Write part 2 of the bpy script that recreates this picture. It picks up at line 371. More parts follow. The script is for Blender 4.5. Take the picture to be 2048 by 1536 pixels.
--
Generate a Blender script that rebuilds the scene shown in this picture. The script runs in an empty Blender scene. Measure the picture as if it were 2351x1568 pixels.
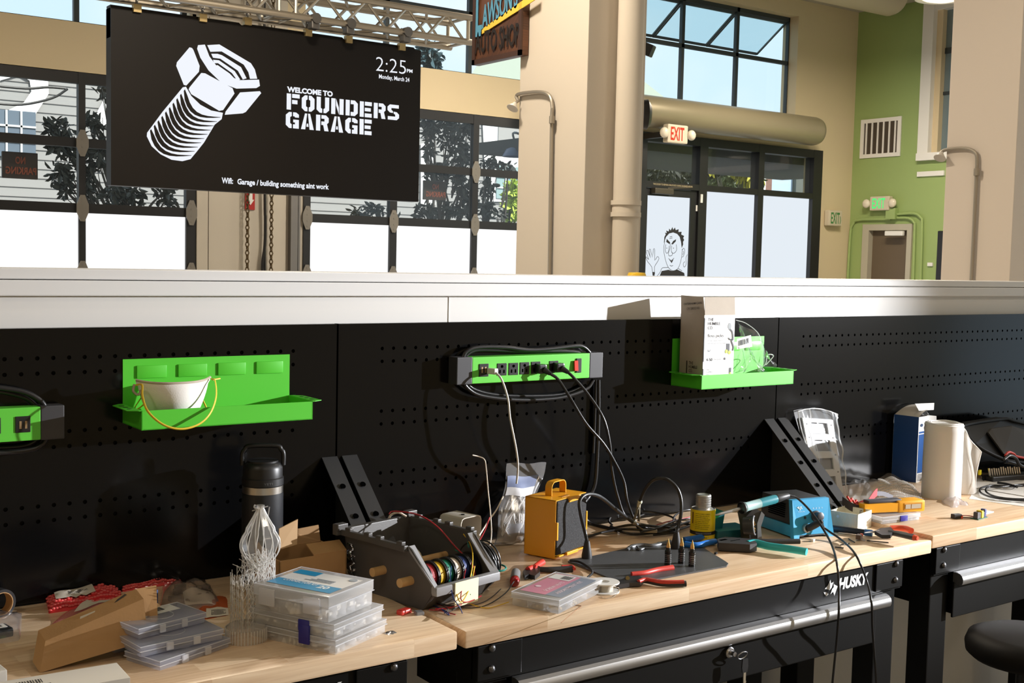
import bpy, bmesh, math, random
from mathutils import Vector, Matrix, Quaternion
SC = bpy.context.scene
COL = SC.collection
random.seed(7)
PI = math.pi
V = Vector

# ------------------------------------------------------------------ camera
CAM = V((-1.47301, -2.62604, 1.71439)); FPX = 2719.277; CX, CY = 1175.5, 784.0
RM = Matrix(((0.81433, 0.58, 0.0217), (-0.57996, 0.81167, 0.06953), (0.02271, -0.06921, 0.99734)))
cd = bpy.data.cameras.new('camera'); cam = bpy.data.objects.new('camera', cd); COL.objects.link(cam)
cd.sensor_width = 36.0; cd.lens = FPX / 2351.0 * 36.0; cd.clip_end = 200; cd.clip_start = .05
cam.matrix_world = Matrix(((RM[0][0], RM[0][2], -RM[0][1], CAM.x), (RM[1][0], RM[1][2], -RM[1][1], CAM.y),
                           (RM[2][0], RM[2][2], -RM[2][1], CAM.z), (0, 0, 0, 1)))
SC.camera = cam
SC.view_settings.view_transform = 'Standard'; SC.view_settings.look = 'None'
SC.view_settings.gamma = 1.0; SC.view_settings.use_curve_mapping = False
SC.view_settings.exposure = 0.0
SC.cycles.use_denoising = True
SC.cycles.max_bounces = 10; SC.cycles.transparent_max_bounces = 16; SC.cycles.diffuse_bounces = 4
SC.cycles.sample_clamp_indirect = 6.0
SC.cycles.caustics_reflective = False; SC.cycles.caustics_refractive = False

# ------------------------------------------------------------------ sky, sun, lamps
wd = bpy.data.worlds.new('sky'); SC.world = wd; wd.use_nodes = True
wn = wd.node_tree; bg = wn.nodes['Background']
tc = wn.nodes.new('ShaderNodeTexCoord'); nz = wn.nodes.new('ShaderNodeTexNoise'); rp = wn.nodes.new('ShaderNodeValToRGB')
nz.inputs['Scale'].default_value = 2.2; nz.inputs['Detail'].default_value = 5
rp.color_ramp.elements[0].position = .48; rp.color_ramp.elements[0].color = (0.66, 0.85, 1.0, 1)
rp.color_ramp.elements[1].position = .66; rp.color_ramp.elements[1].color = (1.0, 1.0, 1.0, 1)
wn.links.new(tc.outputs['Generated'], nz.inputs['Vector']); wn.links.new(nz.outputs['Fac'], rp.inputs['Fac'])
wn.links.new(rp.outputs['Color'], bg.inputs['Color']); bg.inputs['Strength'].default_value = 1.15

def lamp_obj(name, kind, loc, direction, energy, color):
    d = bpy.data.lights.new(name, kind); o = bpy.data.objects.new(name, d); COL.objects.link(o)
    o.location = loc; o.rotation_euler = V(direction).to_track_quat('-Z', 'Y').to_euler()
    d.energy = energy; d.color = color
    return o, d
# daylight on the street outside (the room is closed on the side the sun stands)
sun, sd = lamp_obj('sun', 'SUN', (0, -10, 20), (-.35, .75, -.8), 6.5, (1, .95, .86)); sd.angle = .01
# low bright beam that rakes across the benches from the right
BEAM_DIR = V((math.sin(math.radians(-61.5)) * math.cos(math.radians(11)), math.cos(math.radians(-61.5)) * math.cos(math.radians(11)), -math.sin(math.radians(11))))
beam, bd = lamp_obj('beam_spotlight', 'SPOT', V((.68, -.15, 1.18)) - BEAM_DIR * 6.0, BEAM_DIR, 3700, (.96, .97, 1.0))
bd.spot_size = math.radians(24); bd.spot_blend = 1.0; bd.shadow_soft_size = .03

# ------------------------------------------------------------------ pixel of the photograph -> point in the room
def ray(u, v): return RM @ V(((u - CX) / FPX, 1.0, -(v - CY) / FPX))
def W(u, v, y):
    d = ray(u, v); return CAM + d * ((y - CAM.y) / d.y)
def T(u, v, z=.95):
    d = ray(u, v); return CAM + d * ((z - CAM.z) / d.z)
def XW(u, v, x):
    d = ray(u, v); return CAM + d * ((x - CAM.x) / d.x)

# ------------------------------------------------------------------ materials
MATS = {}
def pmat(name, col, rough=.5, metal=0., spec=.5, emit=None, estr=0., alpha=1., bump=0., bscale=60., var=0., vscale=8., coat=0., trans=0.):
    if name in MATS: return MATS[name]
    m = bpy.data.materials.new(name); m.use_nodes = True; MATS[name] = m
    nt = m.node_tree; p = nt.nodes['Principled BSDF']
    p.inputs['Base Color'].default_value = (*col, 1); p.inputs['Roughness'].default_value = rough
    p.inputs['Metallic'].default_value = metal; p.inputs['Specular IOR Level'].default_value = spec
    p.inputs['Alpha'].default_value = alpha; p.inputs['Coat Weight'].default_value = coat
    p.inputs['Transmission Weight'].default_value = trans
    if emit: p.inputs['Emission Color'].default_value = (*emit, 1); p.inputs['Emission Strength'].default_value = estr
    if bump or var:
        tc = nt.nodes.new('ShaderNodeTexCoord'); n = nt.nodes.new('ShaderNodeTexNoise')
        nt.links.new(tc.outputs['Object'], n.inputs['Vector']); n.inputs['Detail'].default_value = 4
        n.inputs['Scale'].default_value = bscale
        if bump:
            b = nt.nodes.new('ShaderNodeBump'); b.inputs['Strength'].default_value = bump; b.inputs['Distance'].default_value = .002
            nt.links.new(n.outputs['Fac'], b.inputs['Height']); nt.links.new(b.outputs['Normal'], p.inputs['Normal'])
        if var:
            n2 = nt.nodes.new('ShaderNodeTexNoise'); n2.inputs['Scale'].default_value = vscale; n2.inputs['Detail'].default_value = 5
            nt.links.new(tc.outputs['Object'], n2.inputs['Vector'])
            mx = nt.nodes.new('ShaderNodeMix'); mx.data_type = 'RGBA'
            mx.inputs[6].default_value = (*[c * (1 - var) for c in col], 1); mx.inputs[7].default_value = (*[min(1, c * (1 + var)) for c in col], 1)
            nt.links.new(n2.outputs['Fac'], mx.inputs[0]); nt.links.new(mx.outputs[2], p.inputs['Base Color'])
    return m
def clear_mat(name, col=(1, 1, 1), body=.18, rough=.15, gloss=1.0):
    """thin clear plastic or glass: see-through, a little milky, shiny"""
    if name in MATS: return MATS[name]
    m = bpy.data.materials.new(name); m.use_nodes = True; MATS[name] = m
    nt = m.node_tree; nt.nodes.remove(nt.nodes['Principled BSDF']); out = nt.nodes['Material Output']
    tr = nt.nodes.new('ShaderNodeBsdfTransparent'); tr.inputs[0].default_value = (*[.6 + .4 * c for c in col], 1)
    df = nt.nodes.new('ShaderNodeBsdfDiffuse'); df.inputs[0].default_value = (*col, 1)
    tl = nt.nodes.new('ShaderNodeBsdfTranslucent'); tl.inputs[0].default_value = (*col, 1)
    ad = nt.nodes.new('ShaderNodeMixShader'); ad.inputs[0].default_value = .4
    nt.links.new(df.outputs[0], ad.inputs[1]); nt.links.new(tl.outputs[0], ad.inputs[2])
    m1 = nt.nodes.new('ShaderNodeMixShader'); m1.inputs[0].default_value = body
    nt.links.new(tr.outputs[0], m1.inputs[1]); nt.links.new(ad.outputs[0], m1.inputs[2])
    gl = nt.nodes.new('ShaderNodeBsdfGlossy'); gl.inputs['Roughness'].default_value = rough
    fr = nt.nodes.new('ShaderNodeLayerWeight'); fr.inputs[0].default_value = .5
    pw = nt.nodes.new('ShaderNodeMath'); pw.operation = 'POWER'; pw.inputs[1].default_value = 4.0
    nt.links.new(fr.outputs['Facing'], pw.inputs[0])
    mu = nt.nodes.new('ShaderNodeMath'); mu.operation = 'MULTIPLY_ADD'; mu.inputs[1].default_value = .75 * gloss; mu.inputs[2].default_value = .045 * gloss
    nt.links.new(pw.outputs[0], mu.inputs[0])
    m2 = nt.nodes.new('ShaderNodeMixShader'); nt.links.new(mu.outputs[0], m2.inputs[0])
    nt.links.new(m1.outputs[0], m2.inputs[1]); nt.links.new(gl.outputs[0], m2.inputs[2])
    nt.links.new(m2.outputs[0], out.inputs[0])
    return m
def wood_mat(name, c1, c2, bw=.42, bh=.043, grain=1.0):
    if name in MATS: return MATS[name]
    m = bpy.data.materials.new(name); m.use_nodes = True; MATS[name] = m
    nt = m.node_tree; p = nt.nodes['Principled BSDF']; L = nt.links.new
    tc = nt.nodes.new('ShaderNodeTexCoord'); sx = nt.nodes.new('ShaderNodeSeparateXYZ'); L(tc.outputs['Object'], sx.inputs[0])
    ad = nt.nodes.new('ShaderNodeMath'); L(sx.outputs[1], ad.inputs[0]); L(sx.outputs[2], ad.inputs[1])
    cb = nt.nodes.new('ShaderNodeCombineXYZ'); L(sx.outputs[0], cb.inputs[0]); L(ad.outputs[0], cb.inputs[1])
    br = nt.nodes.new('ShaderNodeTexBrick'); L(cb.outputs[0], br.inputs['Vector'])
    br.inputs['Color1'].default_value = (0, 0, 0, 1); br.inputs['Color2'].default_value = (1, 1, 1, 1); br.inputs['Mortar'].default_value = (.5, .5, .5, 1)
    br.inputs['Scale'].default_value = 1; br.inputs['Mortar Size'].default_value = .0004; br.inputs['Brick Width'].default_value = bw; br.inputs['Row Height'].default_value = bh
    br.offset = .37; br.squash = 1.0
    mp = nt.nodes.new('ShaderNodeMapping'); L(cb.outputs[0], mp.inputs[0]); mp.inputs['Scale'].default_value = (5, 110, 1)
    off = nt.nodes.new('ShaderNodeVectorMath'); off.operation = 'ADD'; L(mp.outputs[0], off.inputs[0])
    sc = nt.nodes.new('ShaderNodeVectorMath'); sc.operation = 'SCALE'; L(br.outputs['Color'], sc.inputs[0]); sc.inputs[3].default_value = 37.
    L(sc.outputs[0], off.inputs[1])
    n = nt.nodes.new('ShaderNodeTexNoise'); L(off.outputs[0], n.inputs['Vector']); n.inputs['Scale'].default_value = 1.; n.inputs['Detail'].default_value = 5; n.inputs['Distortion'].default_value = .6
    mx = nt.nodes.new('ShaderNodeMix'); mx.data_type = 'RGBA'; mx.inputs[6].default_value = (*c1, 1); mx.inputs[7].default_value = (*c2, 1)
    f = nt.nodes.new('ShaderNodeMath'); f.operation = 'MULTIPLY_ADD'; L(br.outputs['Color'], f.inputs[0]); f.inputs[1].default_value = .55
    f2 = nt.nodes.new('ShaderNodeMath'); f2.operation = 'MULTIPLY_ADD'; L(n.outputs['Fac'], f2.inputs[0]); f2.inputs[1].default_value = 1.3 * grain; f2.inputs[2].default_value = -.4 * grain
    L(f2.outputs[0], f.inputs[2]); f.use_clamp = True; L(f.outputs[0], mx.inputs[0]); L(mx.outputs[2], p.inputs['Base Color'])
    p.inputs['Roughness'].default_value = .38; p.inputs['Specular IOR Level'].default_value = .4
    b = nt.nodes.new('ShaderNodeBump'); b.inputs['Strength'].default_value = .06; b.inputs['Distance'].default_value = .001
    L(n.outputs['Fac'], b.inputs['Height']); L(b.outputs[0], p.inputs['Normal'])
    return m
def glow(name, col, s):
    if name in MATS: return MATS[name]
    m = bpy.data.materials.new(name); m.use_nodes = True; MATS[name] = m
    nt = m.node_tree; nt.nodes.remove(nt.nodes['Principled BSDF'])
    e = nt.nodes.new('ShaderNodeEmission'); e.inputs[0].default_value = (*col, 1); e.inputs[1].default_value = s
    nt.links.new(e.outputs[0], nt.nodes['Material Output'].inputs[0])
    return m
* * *
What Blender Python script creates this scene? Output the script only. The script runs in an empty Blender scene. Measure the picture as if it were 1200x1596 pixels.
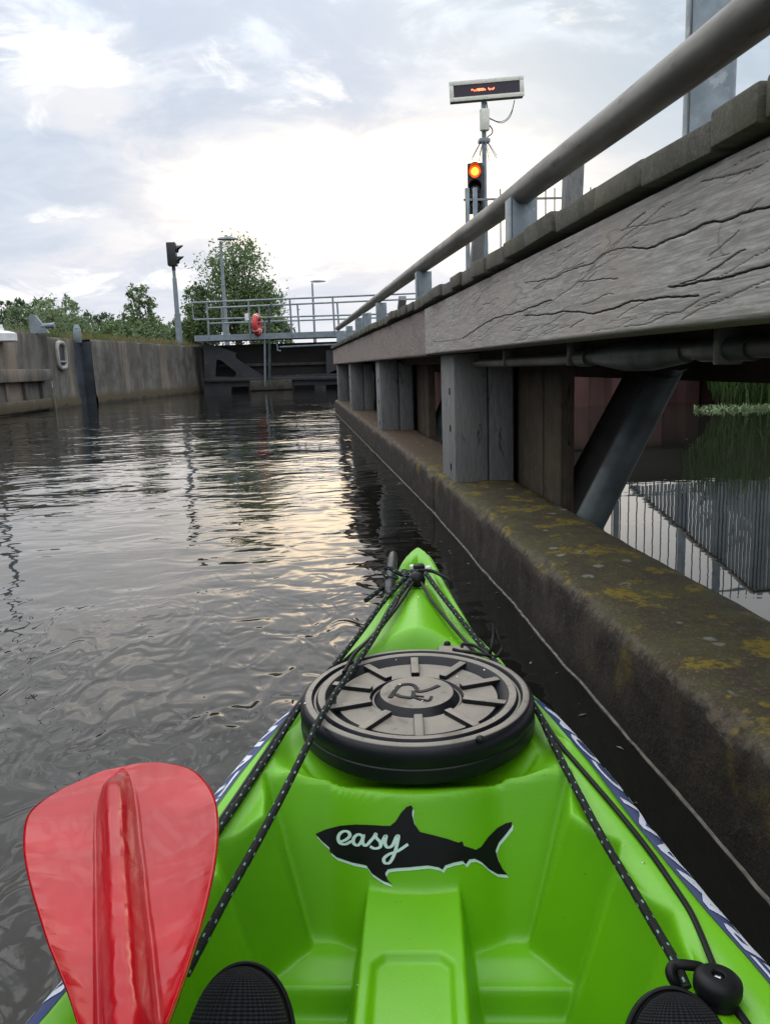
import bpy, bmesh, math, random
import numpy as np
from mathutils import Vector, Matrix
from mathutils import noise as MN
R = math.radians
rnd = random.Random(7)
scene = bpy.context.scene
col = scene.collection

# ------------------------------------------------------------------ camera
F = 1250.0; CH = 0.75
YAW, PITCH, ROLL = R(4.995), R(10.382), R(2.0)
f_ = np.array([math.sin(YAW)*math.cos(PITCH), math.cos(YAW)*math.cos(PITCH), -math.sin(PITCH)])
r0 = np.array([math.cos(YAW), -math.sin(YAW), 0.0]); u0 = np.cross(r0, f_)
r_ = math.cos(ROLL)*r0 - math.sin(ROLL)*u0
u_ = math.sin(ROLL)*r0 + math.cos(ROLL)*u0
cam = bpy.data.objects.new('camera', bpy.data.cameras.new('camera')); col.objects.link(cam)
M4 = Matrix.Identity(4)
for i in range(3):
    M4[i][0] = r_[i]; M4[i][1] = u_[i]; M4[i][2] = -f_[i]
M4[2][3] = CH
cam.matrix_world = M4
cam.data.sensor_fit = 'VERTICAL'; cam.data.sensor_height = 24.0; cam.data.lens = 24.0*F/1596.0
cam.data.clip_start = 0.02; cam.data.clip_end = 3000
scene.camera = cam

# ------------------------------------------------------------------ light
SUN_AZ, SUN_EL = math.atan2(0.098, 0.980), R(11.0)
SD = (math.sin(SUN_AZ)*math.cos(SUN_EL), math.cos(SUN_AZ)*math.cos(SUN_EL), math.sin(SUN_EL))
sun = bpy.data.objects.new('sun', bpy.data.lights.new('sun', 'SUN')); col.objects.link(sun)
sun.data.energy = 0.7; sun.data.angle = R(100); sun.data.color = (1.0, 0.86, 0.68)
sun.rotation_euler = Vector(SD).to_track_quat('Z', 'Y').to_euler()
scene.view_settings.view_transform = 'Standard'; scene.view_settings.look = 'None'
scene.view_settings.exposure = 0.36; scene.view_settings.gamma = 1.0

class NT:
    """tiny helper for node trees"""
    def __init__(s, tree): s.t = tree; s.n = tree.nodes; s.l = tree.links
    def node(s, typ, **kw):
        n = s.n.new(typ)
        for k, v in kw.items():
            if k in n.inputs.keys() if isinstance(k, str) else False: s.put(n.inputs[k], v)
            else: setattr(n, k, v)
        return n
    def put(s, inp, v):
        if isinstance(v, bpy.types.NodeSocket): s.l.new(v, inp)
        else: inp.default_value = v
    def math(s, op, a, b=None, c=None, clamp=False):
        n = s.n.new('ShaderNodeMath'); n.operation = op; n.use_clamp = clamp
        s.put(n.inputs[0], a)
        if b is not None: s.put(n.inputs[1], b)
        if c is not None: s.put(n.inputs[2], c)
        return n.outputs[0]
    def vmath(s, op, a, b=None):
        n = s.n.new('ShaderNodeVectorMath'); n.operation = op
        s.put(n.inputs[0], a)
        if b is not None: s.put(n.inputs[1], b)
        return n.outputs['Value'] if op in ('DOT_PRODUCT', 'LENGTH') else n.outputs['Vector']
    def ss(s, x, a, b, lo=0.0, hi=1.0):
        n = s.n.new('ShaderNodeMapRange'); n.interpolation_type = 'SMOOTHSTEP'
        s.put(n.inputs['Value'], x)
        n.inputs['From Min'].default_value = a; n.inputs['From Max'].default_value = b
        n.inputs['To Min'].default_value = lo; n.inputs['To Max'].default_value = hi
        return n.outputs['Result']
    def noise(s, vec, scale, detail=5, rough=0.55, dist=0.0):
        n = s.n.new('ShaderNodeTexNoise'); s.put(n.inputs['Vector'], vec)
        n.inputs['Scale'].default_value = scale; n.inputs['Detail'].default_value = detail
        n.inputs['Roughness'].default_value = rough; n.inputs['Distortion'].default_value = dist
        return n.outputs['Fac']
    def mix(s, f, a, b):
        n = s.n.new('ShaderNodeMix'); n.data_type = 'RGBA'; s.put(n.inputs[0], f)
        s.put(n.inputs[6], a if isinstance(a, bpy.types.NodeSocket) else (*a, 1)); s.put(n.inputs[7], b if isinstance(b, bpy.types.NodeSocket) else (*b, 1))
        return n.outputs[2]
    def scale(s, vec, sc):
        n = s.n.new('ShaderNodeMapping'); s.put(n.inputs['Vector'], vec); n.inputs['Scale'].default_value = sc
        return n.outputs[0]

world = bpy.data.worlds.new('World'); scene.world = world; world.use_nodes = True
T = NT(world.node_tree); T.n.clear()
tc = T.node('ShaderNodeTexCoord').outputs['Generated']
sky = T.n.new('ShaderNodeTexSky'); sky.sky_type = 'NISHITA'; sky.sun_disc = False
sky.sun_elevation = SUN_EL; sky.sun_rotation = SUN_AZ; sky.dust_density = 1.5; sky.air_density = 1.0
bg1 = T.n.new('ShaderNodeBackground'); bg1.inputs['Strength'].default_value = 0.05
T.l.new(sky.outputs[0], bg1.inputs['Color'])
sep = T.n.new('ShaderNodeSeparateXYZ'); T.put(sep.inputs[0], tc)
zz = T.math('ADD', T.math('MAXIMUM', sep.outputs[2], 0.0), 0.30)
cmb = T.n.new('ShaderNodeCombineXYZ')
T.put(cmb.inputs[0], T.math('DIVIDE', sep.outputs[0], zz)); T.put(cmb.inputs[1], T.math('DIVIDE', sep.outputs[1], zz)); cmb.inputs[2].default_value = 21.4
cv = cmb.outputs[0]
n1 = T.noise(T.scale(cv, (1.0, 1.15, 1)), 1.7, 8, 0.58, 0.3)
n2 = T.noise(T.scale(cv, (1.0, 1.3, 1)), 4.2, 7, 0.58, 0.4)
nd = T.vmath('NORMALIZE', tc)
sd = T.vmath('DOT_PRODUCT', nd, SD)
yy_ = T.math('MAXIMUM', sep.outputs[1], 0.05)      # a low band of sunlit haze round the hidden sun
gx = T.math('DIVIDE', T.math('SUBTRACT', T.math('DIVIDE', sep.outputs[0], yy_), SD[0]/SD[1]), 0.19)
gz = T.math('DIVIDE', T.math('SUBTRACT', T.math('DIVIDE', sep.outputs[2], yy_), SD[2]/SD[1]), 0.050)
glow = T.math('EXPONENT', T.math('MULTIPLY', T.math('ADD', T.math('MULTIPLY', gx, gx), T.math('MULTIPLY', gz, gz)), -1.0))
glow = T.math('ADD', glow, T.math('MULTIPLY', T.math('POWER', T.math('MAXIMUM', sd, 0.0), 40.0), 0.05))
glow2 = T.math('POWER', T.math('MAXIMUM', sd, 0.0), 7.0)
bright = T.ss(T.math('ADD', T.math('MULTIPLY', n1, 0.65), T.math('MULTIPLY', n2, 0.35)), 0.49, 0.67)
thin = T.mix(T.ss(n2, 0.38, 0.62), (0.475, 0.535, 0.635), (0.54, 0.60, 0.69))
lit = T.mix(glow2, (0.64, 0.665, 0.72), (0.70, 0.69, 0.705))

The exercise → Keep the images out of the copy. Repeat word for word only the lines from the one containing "What Blender Python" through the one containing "col = scene.collection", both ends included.

Task solution →
What Blender Python script creates this scene? Output the script only. The script runs in an empty Blender scene. Measure the picture as if it were 1200x1596 pixels.
import bpy, bmesh, math, random
import numpy as np
from mathutils import Vector, Matrix
from mathutils import noise as MN
R = math.radians
rnd = random.Random(7)
scene = bpy.context.scene
col = scene.collection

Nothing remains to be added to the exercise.